Radio Frequency Power Amplifiers

Using the high frequency voltages \(V(t)\) and currents \(I(t)\) in time domain is a suitable approach for describing the behavior of non-linear radio frequency (RF) circuits. Fig. 17 shows the schematic of the measurement setup based on a sampling oscilloscope and a directional coupler. The measurement setup is realized as a microstrip technology circuit with a reference plane set to a position on a microstrip line with a characteristic impedance of \(Z_0\) = 50 Ω. The directional coupler separates the incident and scattered waves of the DUT. The coupled voltages \(V_{3}(t)\) and \(V_{4}(t)\) are measured in time domain with the sampling oscilloscope.

To calculate \(V(t)\) and \(I(t)\) in the reference plane the measurement setup has to be calibrated taking into account the frequency response of the measurement setup (including the directional coupler and cables). In this context, a TOSM (Thru, Open, Short, Match) calibration procedure is enhanced by using calibration standards pre-characterized via the TRL (Thru, Reflect, Line) method. Therefore, the frequency of the RF source is swept to the distinct frequency points, i.e. to the fundamental frequency \(f_1\) and to the considered higher harmonics (up to 6\(f_1\)). The four-port coupler can be defined by means of the four-port / two-port reduction and thus can be described by a 2x2 error matrix E with coefficients \(e_{xy}\) for each frequency point, which are shown in Fig. 18.

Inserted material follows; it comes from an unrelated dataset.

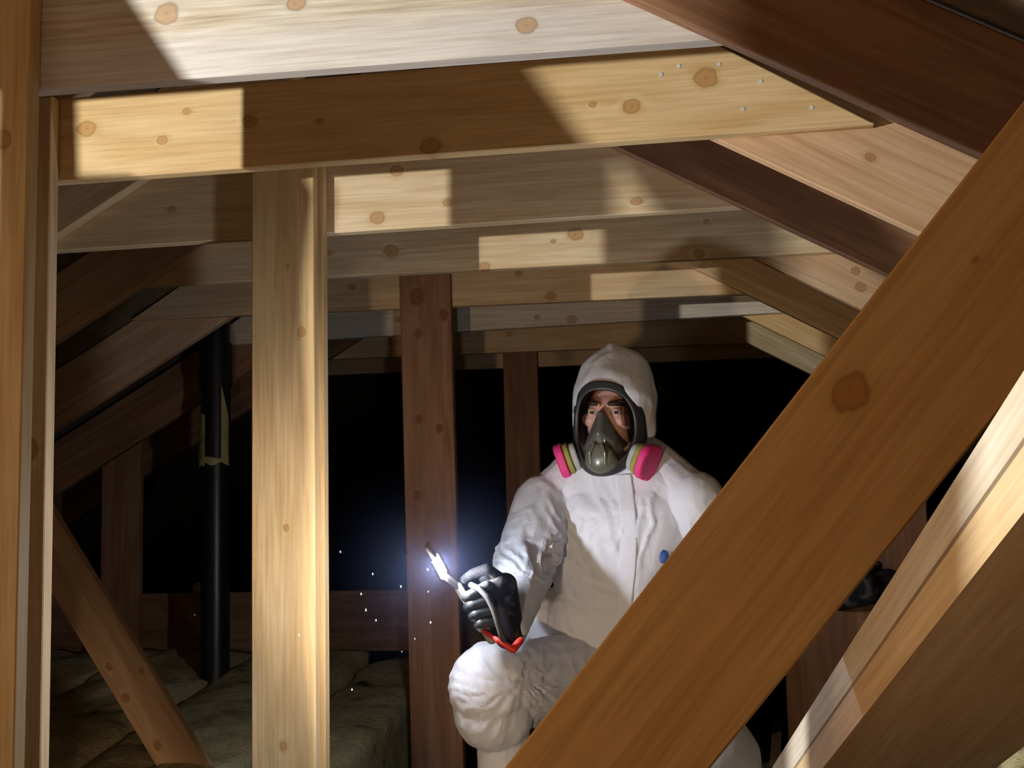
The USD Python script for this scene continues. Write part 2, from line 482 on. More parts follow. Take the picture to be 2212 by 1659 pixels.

To determine the accuracy of the in situ measurement approach a comparison between a direct measurement and the in situ measurement with the coupler is conducted. For the measurements the sampling oscilloscope Agilent 86100B with module 86117B is used. As signal source the signal generator Agilent 4430C is utilized and synchronized to the oscilloscope. At first, the in situ determined impedance of a passive load in the reference plane is compared with a VNA (Rohde & Schwarz ZVA24) measurement. Furthermore, waveform is verified through direct measurements in comparison to the in situ measurement approach. 

As a reference the impedance in the calibration plane is directly measured with a TRL calibrated VNA and obtained from the in situ measurement approach with the directional coupler. The test board is identical to the one of the calibration setup. Therefore, a verification reflection termination \({{\Gamma }_{\text{verify}}}\) is connected to the coupler, which translates to the measured \({{\tilde{\Gamma }}_{\text{verify}}}\) in the reference plane and its impedance \({{Z}_{{{{\tilde{\Gamma }}}_{\text{verify}}}}}\). The results for the normalized impedance \({{Z}_{{{{\tilde{\Gamma }}}_{\text{verify}}}}}/{{Z}_{0}}\) are presented in Fig. 19. The comparison between both methods in a frequency range of 0.5 GHz to 6 GHz shows a good agreement.     

Furthermore, in order to exhibit the accuracy of the waveform measurement a test circuit is used, which consists of two diodes, one connected in series to a microstrip line and the other one connected to ground. At the left hand side of the circuit a directional coupler is embedded, which is an exact reproduction of the one on the calibration board. The RF source provides an available source power of \(P_{in}\) = 6 dBm with a frequency of \(f_1\) = 1 GHz. The resulting voltages \(V(t)\) in the reference plane are calculated in MATLAB for the in situ measurement approach as well as for a direct measurement with the sampling oscilloscope directly connected to the test circuit. A comparison of the results in Fig. 20 shows a good agreement of both measurements. The diodes clip and attenuate the input signal. As a result of the non-linear behavior of the diodes the signal contains higher harmonics. Thus, Fig. 20 indicates the functionality of the in situ waveform measurement system for the fundamental frequency and the higher harmonics.    

The interaction of the carrier and the peak amplifier can be described by the fundamental high frequency voltages and currents. Hence, Fig. 21 shows the relationship of the magnitude of the high frequency voltages (\(\left| {{V}_{C}}\left( {{f}_{1}} \right) \right|,\left| {{V}_{P}}\left( {{f}_{1}} \right) \right|)\) and currents \(\left| {{I}_{C}}\left( {{f}_{1}} \right) \right|,\left| {{I}_{P}}\left( {{f}_{1}} \right) \right|)\)) at \(f_1\) in the reference plane of the carrier and the peak amplifier over the normalized output power \(P_{out}=P_{out,max}\). In the high power range both amplifiers are active and the current of the carrier amplifier increases, while the voltage is approximately constant, which results in the high efficiency in this range. In general, a satisfying agreement between simulation and measurement exists. However, there is still some potential for improving the load modulation with help of the in situ measurements in a proceeding development process.